Siena è solo un punto di passaggio nella finanza mondiale
di Red
SIENA. Il titolo del 7 dicembre “Controtendenza MPS: titolo finalmente in ripresa?” aveva il punto interrogativo. Non era per gufare… Abbiamo sempre stigmatizzato la pesante e negativa influenza della politica nelle vicende finanziarie. Gli stupidi calcoli di un Papandreu, o di un Berlusconi o di un “anonimo funzionario del governo tedesco” prima e di Steffen Seibert, portavoce governativo, sortiscono solo effetti al ribasso sui mercati mondiali – senza cambiare l’essenza delle cose, anzi, peggiorandola. Meglio Zapatero, che in Spagna è riuscito a uscire di scena senza creare ulteriori danni al paese. Così, mentre lo spread andava giù e il titolo MPS (solo per fare un esempio) andava su, questo tizio mandato dalla Merkel faceva trapelare ai mercati un presunto “pessimismo tedesco” sui risultati del summit dell’8/9 dicembre, tale che gli investitori decidevano in cinque minuti di realizzare i guadagni sulle posizioni e chi se ne frega se la borsa girava in negativo. Prima si difendono i propri quattrini, poi si vede. La decisione di Morgan Stanley di ridurre il target price di MPS a 0,25 euro con rating underweight causa la riduzione delle stime sull’utile, come paventato già prima della presentazione della recente trimestrale, ha dato un colpo decisivo al pomeriggio di Piazza Affari, vanificando la buona partenza: Monte dei Paschi alle 9:04 faceva +3,43%!
Come si vede cattiva politica + pessimi banchieri producono ribassi che vanificano qualsiasi buona notizia o buona intenzione. I conti della giornata si fanno alla sera, quelli del breve periodo al venerdì. Giovedì dell’Immacolata le borse sono aperte, e basta uno spiffero proveniente da Bruxelles per capovolgere qualsiasi previsione. Non a caso Mario Draghi si è chiaramente espresso per “mantenere i politici europei sotto pressione per avere regole fiscali più strette e sanzioni automatiche”. E alla fine MPS ha perduto -5,66% tornando a euro 0,2917 con lo spread risalito a 395 punti base; e speriamo che sia solo una stasi temporanea e i due fatti che si attendono per questo weekend – cioè gli accordi nell’Eurozona e il taglio dei tassi di interesse da parte della Bce di almeno 0,25 punti – facciano riprendere la fiducia dei mercati e degli investitori.
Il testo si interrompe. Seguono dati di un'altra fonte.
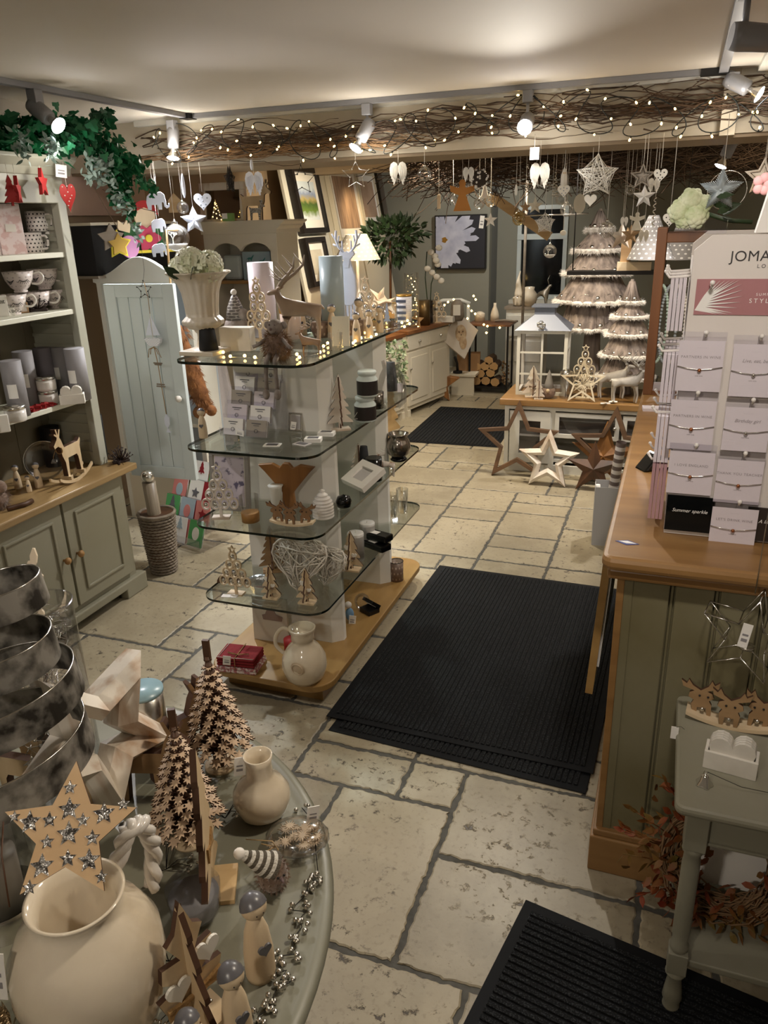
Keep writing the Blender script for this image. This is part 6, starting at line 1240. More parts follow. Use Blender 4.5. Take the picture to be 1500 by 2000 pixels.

Ancora un contributo per comprendere qualcosa sulle agenzie di rating. Ieri il governatore della Banca di Francia Christian Noyer ha sfruttato l’occasione per “chiedere a gran voce una riflessione sul ruolo che le agenzie di rating ricoprono nell’ambito della crisi debitoria dell’Eurozona”. Il dirigente, che è anche membro del consiglio dei governatori della BCE, ha spiegato in questo senso che “tali istituti sono stati uno dei motori della crisi del 2008. Siamo sicuri che non costituiscano un elemento negativo anche in quella attuale? Si tratta di una questione sulla quale abbiamo il dovere di riflettere”. L’uscita di Standard & Poor’s sulla tripla A l’ha poi definita “una bomba a orologeria”.
Le baruffe senesi intra moenia, per fortuna, NON incidono sull’andamento di borsa: i colpi di tosse dei politici locali sono passati inosservati. Non basta acquistare Antonveneta per NON essere una banca regionale, ci vogliono i banchieri, quelli veri. E i numeri, quelli veri, e i contratti firmati, quelli veri, per farci sapere quali strade hanno preso i 9 miliardi versati al Santander per uscire dall’Italia e per spiegare perché non c’era la “due diligence”, che avrebbe potuto proteggere Rocca Salimbeni da quell’ammasso di perdite che si è rivelata l’avventura padovana. Con la beffa di molti correntisti leghisti che hanno chiuso i loro rapporti con la banca perché erroneamente (?) credevano di aver a che fare con la banca dei “comunisti”. E l’altra beffa, quella del salatissimo conto presentato alla città di Siena nel giro di appena tre anni, dal quale non ci si risolleverà mai più.